The largest exhibition of First Nations art to travel to Asia, Ever Present features 170 works by more than 80 artists, exploring seven overarching and interlinked themes: Ancestors + Creators; Country + Constellations; Community + Family; Culture + Ceremony; Trade + Influence; Resistance + Colonisation; and Innovation + Identity. The works underline the ever-present existence of the First Peoples of Australia.
‘Ever Present celebrates the creativity, diversity, strength, resilience and pride of early and contemporary Indigenous artists highlighting their artistic, cultural, social and political expressions that reinforce their time immemorial connections and their ever-present presence in this country,’ says Curator of Aboriginal and Torres Strait Islander Art at the National Gallery, Tina Baum.
The exhibition works cover themes of identity, connection, Australia's contested historical narratives, and the contemporary experience of Aboriginal and Torres Strait Islander artists practising today. Each piece reveals the determination of Aboriginal and Torres Strait Islander artists to tell their stories in their own way.

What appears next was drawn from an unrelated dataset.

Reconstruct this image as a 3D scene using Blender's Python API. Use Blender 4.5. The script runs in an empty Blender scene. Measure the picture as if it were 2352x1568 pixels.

Although a celebration of Aboriginal and Torres Strait Islander art, Ever Present does not shy away from Australia's complex history. The artists contest populist views of Australian history, using art as a tool of resistance and replacing physical weaponry with wit, satire and juxtaposition to confront viewers and encourage conversations that are essential to dispute outdated myths and ideologies.
Ever Present represents important historical and contemporary art produced in Australia and celebrates the central place that Indigenous art occupies in defining the contemporary face of Australia, both at home and to the world.
Ever Present will be presented in New Zealand at the Auckland Art Gallery Toi o Tamaki from 21 July to 30 October 2023.